After being humiliated, how does your average person in the West react? Usually with introspection and realization that they perhaps overstepped their bounds, that there are limits, that one shouldn't get into the same kind of situation again.

This is where not only Putin, but also Islamic fundamentalists react differently: when humiliated, they answer with violence, with the physical destruction of those who were fundamental to the humiliation. It's fundamentally an act of revenge, of avenging one's humiliation.

It is fundamentally the act of cowards and the insecure. Why?

Because there is no resolution of the problem: understanding why one was humiliated - a mixture of overreach and others' enjoyment of your displeasure - is key to understanding how to avoid it in the future.

Russia - more exactly, Putin - was humiliated by the West, as you can read here. Put bluntly, Clinton humiliated Putin by taking advantage of Russia's weakness: that was the core failure of the Clinton White House.

Russia remains, fundamentally, weak: it has an appalling demographic problem that will condemn it to undergo extremely painful reforms that may even see it lose territory, and while it did indeed defeat the fledgling Georgian army, it did not run its glorious little war with any of the high-tech toys that have proved their value in Iraq (no drones for tactical and micro-tactical reconnaissance, no Blue Force Trackers), but rather with the tools of the 1980s that the Russians appear finally to have mastered.

Now the problem is that Russia - or more exactly, Putin - is digging in, making things worse. Rather than learning from its errors - and the Martin Wolf column linked to covers these failures very well - it is repeating them, setting itself up for a further escalation.

What would happen, for instance, if Georgia were to turn the tables and instigate a new conflict, one where the Russians attempt the same kind of brute-force tactics that served so well now? If the Georgians were clever - and they are - and were to set up a large-scale ambush, with the sole goal of suckering in a large Russian unit into a killing zone (think stringing armored vehicles over a long, straight road and hitting 50 or 60 vehicles within 30 seconds with anti-tank missiles like the Javelin, which crosses 4-6 km in a very short time period (less than 15 seconds), effectively wiping out a Russian regiment within a few minutes) and then inflicting humiliating losses (Georgian troops would then effectively disappear, using terrain and countermeasures to avoid retribution), how would Russia - or more exactly, Putin - react?

Right now, only with more of the same. Humiliation an opponent is a very dangerous game: it is one of the reasons why, for instance, US forces during the Gulf War actually stopped pursuing Iraqi forces. They did so because the Iraqis had been thoroughly trounced and were, at that point, nothing more than moving targets. There is no need for professional soldiers to humiliate a defeated enemy.

But the reverse is not true. This is where the short-term political gain of Clinton has severely backfired, where deliberately humiliating the Russians has led to their current thuggish behavior: if the humiliated feel that they have nothing to lose, that they must try to destroy those who humiliated them, then they will try.

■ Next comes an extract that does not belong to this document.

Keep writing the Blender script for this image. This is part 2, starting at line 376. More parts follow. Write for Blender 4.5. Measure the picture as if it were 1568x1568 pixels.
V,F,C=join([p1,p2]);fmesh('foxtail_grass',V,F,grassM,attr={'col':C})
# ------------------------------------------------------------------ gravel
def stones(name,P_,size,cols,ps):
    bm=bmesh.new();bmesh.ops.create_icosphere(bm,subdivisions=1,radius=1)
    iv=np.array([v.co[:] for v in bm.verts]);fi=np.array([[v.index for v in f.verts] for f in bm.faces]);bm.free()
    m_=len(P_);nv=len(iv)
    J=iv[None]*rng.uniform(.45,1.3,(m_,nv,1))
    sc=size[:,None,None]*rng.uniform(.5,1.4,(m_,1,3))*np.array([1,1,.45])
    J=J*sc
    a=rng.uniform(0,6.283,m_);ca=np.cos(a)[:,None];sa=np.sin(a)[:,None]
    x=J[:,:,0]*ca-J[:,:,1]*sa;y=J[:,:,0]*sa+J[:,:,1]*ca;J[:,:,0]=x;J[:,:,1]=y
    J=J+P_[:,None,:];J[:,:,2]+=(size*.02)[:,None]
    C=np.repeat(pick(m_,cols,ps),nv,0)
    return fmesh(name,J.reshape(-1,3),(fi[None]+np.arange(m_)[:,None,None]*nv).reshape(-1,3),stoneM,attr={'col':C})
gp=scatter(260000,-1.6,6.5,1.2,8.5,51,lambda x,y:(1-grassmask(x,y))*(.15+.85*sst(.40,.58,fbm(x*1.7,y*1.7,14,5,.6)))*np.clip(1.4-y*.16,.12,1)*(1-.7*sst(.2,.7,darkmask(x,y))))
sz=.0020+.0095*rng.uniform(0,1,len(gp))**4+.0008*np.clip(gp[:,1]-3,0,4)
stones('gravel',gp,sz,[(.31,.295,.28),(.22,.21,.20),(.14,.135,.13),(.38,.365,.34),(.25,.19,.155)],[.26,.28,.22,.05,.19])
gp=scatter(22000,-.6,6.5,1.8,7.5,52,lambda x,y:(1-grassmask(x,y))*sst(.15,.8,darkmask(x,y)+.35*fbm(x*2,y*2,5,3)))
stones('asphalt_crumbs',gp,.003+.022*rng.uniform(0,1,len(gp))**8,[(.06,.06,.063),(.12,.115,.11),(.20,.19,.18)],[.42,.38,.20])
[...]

This is the same for terrorists. One of the fundamentals pushing Al-Quida and other Arab terrorists is the fact that they feel humiliated by globalization and the success of the West: after all, they have the "perfect" religion and the glories of the Arab past, but remain poor, virtually illiterate and incapable of bettering themselves. It is better to lash out at the winner of the competition - even if they weren't even aware that there was one - than to admit that they perhaps need to actually change.

Humiliating an opponent may bring short-term satisfaction, but it brings long-term risks that should not be trivialized. Russia's humiliation of Georgia will backfire on Russia when the Georgians take the high road and learn from their mistakes in order to be able to humiliate Russia if it tries to repeat its successes.

But that also makes the war in Georgia that worst of all situations, a war fought for no good reasons and fought for all the wrong reasons. It makes it a mistake, a meaningless war, a violent spasm rather than a conflict that always remain under political control.

And what other lessons are to be learned? That we are facing the same problem in Iran: while it may be, at some point, necessary to stop Iran from getting the bomb, humiliating Iran might be enjoyable, but leads to outcomes where Iran might feel it necessary to destroy Tel Aviv in order to avenge such humiliation.